MOSCOW - President Vladimir Putin on Tuesday slammed Washington for refusing to share intelligence with Russia on Syria, accusing it of muddled thinking.

“I believe some of our partners simply have mush for brains,” Putin said, expressing some of his strongest criticism yet of Washington’s handling of the Syrian crisis. Late last month Moscow launched a bombing campaign in Syria, saying it needed to target Islamic State jihadists before they cross into Russia, which has a large Muslim population.

But Washington and its allies slammed Russia’s intervention in the conflict, saying Moscow was also targeting Western-backed moderate rebels and sought to prop up the regime of Bashar al-Assad.

“Now, we often hear that our pilots are striking the wrong targets, not IS,” Putin said at an investment forum in Moscow explaining that Russia had asked Washington to provide a list of targets. But Washington declined. “‘No, we are not ready for this’ was the answer,” Putin quoted them as saying.

“Then we thought again and asked another question: then tell us where we should not strike. No answer too,” he said, adding: “That is not a joke. I did not make this up.” “How is it possible to work together?” he asked. “I think some of our partners simply have mush for brains, they do not have a clear understanding of what really happens in the country and what goals they are seeking to achieve.”

He also took issue with a decision by a US-led coalition to parachute in ammunition to rebels in Syria, saying the weapons could end up in the wrong hands.

In televised comments at the weekend, Putin acknowledged that Russia wanted to buttress the Syrian regime, saying Moscow’s task was to “stabilise the legitimate authorities and create conditions for the search of political compromise.”
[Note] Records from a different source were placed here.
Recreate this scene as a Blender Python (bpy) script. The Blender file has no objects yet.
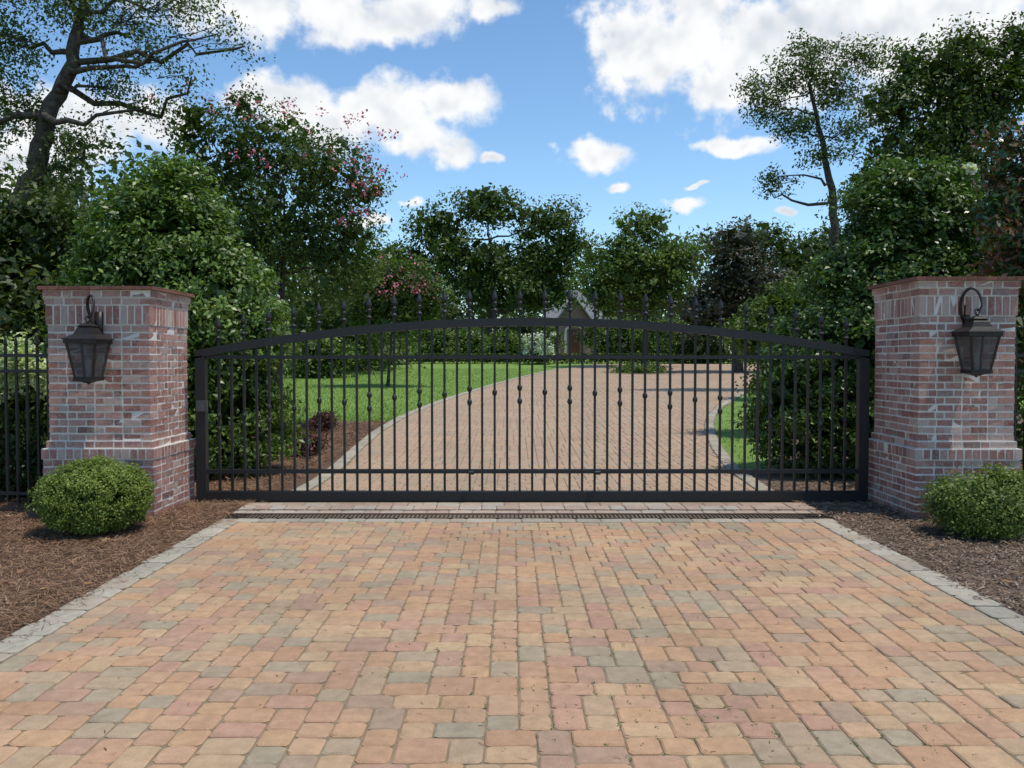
import bpy, math, random
import numpy as np
from mathutils import Vector
random.seed(7)
S=bpy.context.scene
COL=S.collection
F=820.0; HZ=359.0; EYE=1.6
def P(px,v,d): return ((px-512)/F*d, d, EYE+(HZ-v)/F*d)
def H(y):
    t=y-11.0
    if t<0: return 0.0
    t=min(t,64.0)
    if t<3: return 0.034*t*t/6
    return 0.034*(t-1.5)

# ---------------------------------------------------------------- materials
def newmat(name):
    m=bpy.data.materials.new(name); m.use_nodes=True
    nt=m.node_tree
    for n in list(nt.nodes): nt.nodes.remove(n)
    out=nt.nodes.new('ShaderNodeOutputMaterial')
    bs=nt.nodes.new('ShaderNodeBsdfPrincipled')
    nt.links.new(bs.outputs[0],out.inputs[0])
    return m,nt,bs,out
def ramp(nt,stops,interp='LINEAR'):
    r=nt.nodes.new('ShaderNodeValToRGB'); cr=r.color_ramp; cr.interpolation=interp
    while len(cr.elements)<len(stops): cr.elements.new(0.5)
    for e,(p,c) in zip(cr.elements,stops):
        e.position=p; e.color=(c[0],c[1],c[2],1)
    return r
def noise(nt,scale,detail=4,rough=0.55,vec=None):
    n=nt.nodes.new('ShaderNodeTexNoise'); n.inputs['Scale'].default_value=scale
    n.inputs['Detail'].default_value=detail; n.inputs['Roughness'].default_value=rough
    if vec is not None: nt.links.new(vec,n.inputs['Vector'])
    return n
def mix(nt,a,b,fac,mode='MIX'):
    m=nt.nodes.new('ShaderNodeMix'); m.data_type='RGBA'; m.blend_type=mode
    for i,val in ((0,fac),(6,a),(7,b)):
        sock=m.inputs[i]
        if isinstance(val,bpy.types.NodeSocket): nt.links.new(val,sock)
        elif i==0: sock.default_value=float(val)
        else: sock.default_value=(val[0],val[1],val[2],1)
    return m.outputs[2]
def bump(nt,bs,h,strength,dist=0.01):
    b=nt.nodes.new('ShaderNodeBump'); b.inputs['Strength'].default_value=strength; b.inputs['Distance'].default_value=dist
    nt.links.new(h,b.inputs['Height']); nt.links.new(b.outputs[0],bs.inputs['Normal'])
def geo(nt):
    return nt.nodes.new('ShaderNodeNewGeometry').outputs['Position']
def attr(nt,name='rnd'):
    a=nt.nodes.new('ShaderNodeAttribute'); a.attribute_name=name; return a.outputs['Fac']

def leaf_mat(name,stops,trans=0.25,rough=0.5,spec=0.35):
    m,nt,bs,out=newmat(name)
    r=ramp(nt,stops); nt.links.new(attr(nt),r.inputs[0]); c=r.outputs[0]
    nt.links.new(c,bs.inputs['Base Color']); bs.inputs['Roughness'].default_value=rough
    bs.inputs['Specular IOR Level'].default_value=spec
    if trans>0:
        tr=nt.nodes.new('ShaderNodeBsdfTranslucent')
        c2=mix(nt,c,(1.1,1.3,0.5),1.0,'MULTIPLY'); nt.links.new(c2,tr.inputs[0])
        ms=nt.nodes.new('ShaderNodeMixShader'); ms.inputs[0].default_value=trans
        nt.links.new(bs.outputs[0],ms.inputs[1]); nt.links.new(tr.outputs[0],ms.inputs[2]); nt.links.new(ms.outputs[0],out.inputs[0])
    return m
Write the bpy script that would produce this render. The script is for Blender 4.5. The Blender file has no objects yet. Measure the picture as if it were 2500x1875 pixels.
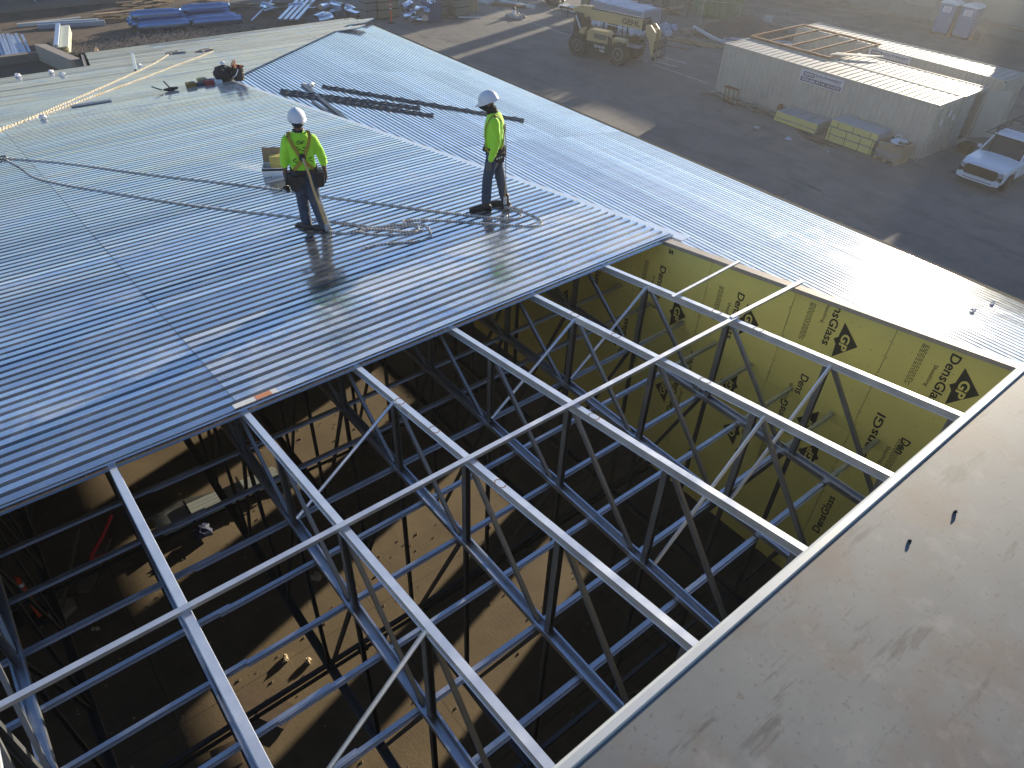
import bpy, bmesh, math, random
from mathutils import Vector, Matrix
random.seed(7)
R = math.radians
scn = bpy.context.scene
C = scn.collection
G = 12.65          # camera height above the yard
S = 0.133          # roof pitch

# ---------------------------------------------------------------- camera
cd = bpy.data.cameras.new('camera'); cam = bpy.data.objects.new('camera', cd); C.objects.link(cam)
rot = Matrix(((0.62479829, -0.51531304, 0.58658296), (0.77991969, 0.37651999, -0.49995797), (0.03677465, 0.76986049, 0.63715183)))
cam.matrix_world = Matrix.Translation((0, 0, G)) @ rot.to_4x4()
cd.sensor_width = 36; cd.lens = 24.92; cd.clip_start = 0.05; cd.clip_end = 3000
cd.dof.use_dof = True; cd.dof.focus_distance = 11; cd.dof.aperture_fstop = 9
scn.camera = cam
scn.render.resolution_x = 1024; scn.render.resolution_y = 768

# ---------------------------------------------------------------- light
SUN_AZ, SUN_EL = 105.5, 12.0
w = bpy.data.worlds.new('World'); scn.world = w; w.use_nodes = True
nt = w.node_tree; nt.nodes.clear()
sky = nt.nodes.new('ShaderNodeTexSky'); sky.sky_type = 'NISHITA'; sky.sun_disc = False
sky.sun_elevation = R(SUN_EL); sky.sun_rotation = R(90 - SUN_AZ); sky.air_density = 1.0; sky.dust_density = 0.15; sky.ozone_density = 1.6; sky.altitude = 300
bg = nt.nodes.new('ShaderNodeBackground'); bg.inputs[1].default_value = 0.084
wo = nt.nodes.new('ShaderNodeOutputWorld'); tint = nt.nodes.new('ShaderNodeMixRGB'); tint.blend_type = 'MULTIPLY'; tint.inputs[0].default_value = 1; tint.inputs[2].default_value = (.89, .97, 1.22, 1); nt.links.new(sky.outputs[0], tint.inputs[1]); nt.links.new(tint.outputs[0], bg.inputs[0]); nt.links.new(bg.outputs[0], wo.inputs[0])
sd = Vector((math.cos(R(SUN_AZ))*math.cos(R(SUN_EL)), math.sin(R(SUN_AZ))*math.cos(R(SUN_EL)), math.sin(R(SUN_EL))))
sl = bpy.data.lights.new('sun', 'SUN'); sl.energy = 5.0; sl.angle = R(0.55); sl.color = (1.0, 0.87, 0.67)
so = bpy.data.objects.new('sun', sl); C.objects.link(so); so.rotation_euler = sd.to_track_quat('Z', 'Y').to_euler(); so.location = (0, 40, 60)
scn.view_settings.view_transform = 'Standard'; scn.view_settings.look = 'None'; scn.view_settings.gamma = 1; scn.view_settings.exposure = 1.05

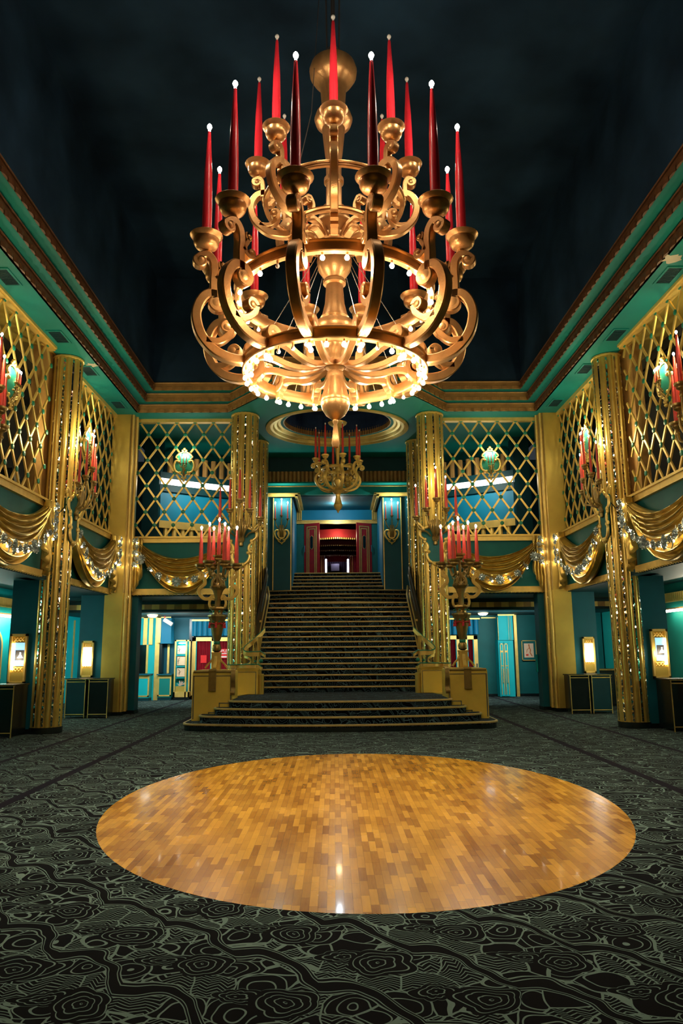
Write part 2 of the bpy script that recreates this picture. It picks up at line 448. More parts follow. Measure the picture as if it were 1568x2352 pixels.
# soffit level 1 (with the round opening over the stairs)
ie = inner_edge(0)
hole = [(HC[0]+HC[2]*math.cos(2*PI*k/48), HC[1]+HC[2]*.9*math.sin(2*PI*k/48)) for k in range(48)]
out1 = [(-6.75, -5)]+ie[:]
outline = [(-6.62, -5), (-6.62, 26.6), (6.62, 26.6), (6.62, -5)] + ie[::-1]
tri = tessellate_polygon([[Vector((a, b, 0)) for a, b in outline], [Vector((a, b, 0)) for a, b in hole]])
mb = MB(); allp = outline+hole
mb.add([(a+XC, b, ZS) for a, b in allp], [t for t in tri])
struct('ceiling', mb, 'tealc', 0, 'green teal plaster soffit around the hall')
steps_z = [(ZS, 8.85, 0.0), (8.86, 9.11, .26), (9.12, 9.36, .52)]
for i, (z0, z1, off) in enumerate(steps_z):
    e = inner_edge(off)
    mb = polyline_wall(e, z0, z1, .05)
    # scalloped lower moulding
    for (a, b), (c, d) in zip(e[:-1], e[1:]):
        v = Vector((c-a, d-b)); L = v.length; v.normalize(); n = Vector((v.y, -v.x))
        if b < 0: k0 = 5.0/ (L) * 0
        cnt = int(L/.26)
        for k in range(cnt):
            q = Vector((a, b))+v*((k+.5)*L/cnt)
            if q.y < 6: continue
            pr = []
            for j in range(5):
                t = -1+j*.5
                pr.append((q+v*(t*.12)+n*(.012+.035*(1-t*t))))
            vs = [(p.x+XC, p.y, z0-.012) for p in pr]+[(p.x+XC, p.y, z0+.085) for p in pr]
            mb.add(vs+[(q.x+XC, q.y, z0-.012), (q.x+XC, q.y, z0+.085)], [(j, j+1, j+6, j+5) for j in range(4)]+[(j+1, j, 10) for j in range(4)]+[(j+5, j+6, 11) for j in range(4)])
        pa = Vector((a, b))+n*.02; pc = Vector((c, d))+n*.02
        mb.tube([(pa.x+XC, pa.y, z1-.03), (pc.x+XC, pc.y, z1-.03)], .022, 6)
    ms = MB(); mk = MB(); used = {}
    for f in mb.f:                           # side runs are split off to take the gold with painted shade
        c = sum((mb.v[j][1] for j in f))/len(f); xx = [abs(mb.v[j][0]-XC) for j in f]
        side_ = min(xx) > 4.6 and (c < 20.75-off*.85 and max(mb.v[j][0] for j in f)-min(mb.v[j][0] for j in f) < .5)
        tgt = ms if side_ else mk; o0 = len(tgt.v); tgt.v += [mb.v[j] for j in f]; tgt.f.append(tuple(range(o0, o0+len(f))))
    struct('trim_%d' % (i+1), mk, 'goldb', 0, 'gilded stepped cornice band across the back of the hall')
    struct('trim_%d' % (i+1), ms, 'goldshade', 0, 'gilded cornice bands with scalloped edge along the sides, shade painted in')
    if i < 2:                                # teal soffit strip up to the next step
        e2 = inner_edge(off+.26); m2 = MB(); z = z1+.005
        for k in range(len(e)-1):
            m2.add([(e[k][0]+XC, e[k][1], z), (e[k+1][0]+XC, e[k+1][1], z), (e2[k+1][0]+XC, e2[k+1][1], z), (e2[k][0]+XC, e2[k][1], z)], [(0, 1, 2, 3)])
        struct('ceiling', m2, 'tealc', 0, 'narrow teal soffit between two cornice bands')
# dark well and ceiling above
e = inner_edge(.50)
mb = polyline_wall(e, 9.36, 12.6, .05)
struct('wall_upper', mb, 'navy', 0, 'dark painted wall above the cornice')
mb = B(-8, 8, -5, 22, 12.6, 12.7)
struct('ceiling', mb, 'navy', 0, 'midnight blue mottled painted ceiling high over the chandelier')
# round opening over the stairs
def ringband(r0, z0, r1, z1):
    m = MB(); n = 64; vs = []
    for k in range(n):
        a = 2*PI*k/n
        for r, z in ((r0, z0), (r1, z1)): vs.append((XC+HC[0]+r*math.cos(a), HC[1]+r*.9*math.sin(a), z))
    m.add(vs, [(2*k, 2*((k+1) % n), 2*((k+1) % n)+1, 2*k+1) for k in range(n)])
    return m
prof = [(2.24, 8.6), (2.24, 8.56), (2.15, 8.54), (2.1, 8.60), (2.02, 8.60), (1.98, 8.67), (1.9, 8.68), (1.86, 8.74), (1.78, 8.75)]
mb = MB()
for (a, b), (c, d) in zip(prof[:-1], prof[1:]): mb.merge(ringband(a, b, c, d))
struct('trim_4', mb, 'goldt', 50, 'stepped gold ring around the round ceiling opening above the stairs')
mb = ringband(1.78, 8.75, 1.70, 8.76); struct('ceiling', mb, 'tealc', 30, 'teal lip inside the gold ring')
mb = MB()
for k in range(110):
    a = 2*PI*k/110
    mb.lathe([(.045, 0), (.045, .22)], XC+1.70*math.cos(a), HC[1]+1.70*.9*math.sin(a), 6, 'z', 8.76)
struct('trim_5', mb, 'goldb', 40, 'fluted gold band inside the round opening')
mb = ringband(1.66, 8.9, 1.66, 9.5)
vs = [(XC+1.7*math.cos(2*PI*k/48), HC[1]+1.7*.9*math.sin(2*PI*k/48), 9.5) for k in range(48)]
mb.add(vs, [tuple(range(48))])
struct('ceiling', mb, paint('deep_blue_dome', (.012, .03, .085), .8), 0, 'deep blue painted dome inside the round opening')

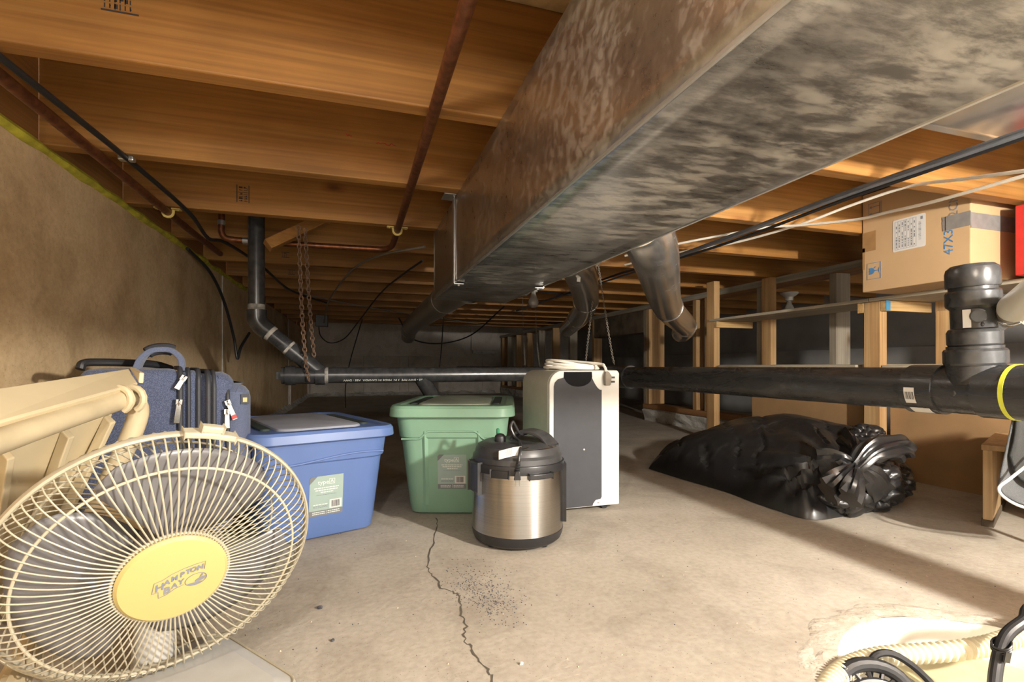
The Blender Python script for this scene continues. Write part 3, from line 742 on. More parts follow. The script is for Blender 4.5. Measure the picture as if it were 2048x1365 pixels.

“We are not striving for some sort of leadership on Syria,” he said at Tuesday’s forum.

Meanwhile, al-Qaeda’s Syrian affiliate called for jihadists to attack Russia over its air strikes in Syria, as rockets hit Moscow’s Damascus embassy Tuesday where demonstrators had gathered to back the intervention. Israeli artillery also targeted Syrian army posts after two rockets fired from Syria hit the Israeli-occupied sector of the Golan Heights, the Jewish state’s military said.

The developments came a day after US-led coalition forces air-dropped ammunition to the Syrian Arab Coalition (SAC) battling jihadists near the Islamic State group’s northern stronghold of Raqa.

Abu Mohamed al-Jolani, head of Syria’s Al-Qaeda affiliate Al-Nusra Front, urged jihadists in the Caucasus to target Russians because of Moscow’s air campaign.

“If the Russian army kills the people of Syria, then kill their people. And if they kill our soldiers, then kill their soldiers. An eye for an eye,” Jolani said in an audio recording released late Monday.

He pledged that Moscow’s air war, which began on September 30, would have dire consequences.

“The war in Syria will make the Russians forget the horrors that they found in Afghanistan,” Jolani said, adding: “They will be shattered, with God’s permission, on Syria’s doorstep.”

Russia has said its raids are targeting Al-Nusra’s jihadist rival IS and other “terrorist” groups.

A US-led air coalition fighting IS in Syria has also targeted Al-Nusra several times.

Jolani urged armed opposition groups to shelve their differences until both air campaigns had been defeated.

“Delay the disputes until the demise and smashing of the Western Crusader and Russian campaign on Syrian land,” he said.

Jolani also called on armed groups to “hurl hundreds of rockets” daily at villages inhabited by the Alawite minority, the sect from which President Bashar al-Assad hails.

“When they will stop attacking our village and cities, we will stop attacking theirs.”

Jolani said he would pay “three million euros ($3.4 million) for anyone who can kill Bashar al-Assad and end his story”.

“How long must Muslims delay their rights and shed their blood for a man who loves his power?”

He said he would pay the bounty even if a member of Assad’s own family killed him.

Jolani also offered “two million euros ($2.2 million) for whoever kills Hassan Nasrallah”, leader of Lebanon’s Shiite Hezbollah movement whose men have been fighting alongside Assad’s forces.

Tuesday morning’s rocket attack on Moscow’s diplomatic compound in Damascus sparked panic among some 300 demonstrators expressing their support for Moscow’s air war.

Two rockets slammed into the complex as the demonstrators waved Russian flags and pictures of Russian President Vladimir Putin.

“Two rockets hit embassy territory at 10:15 am. No one was killed or wounded,” Russian news agency Interfax quoted embassy official Eldar Kurbanov as saying.

The Syrian Observatory for Human Rights said the rockets were fired from the eastern edges of the capital, where Islamist rebels are entrenched.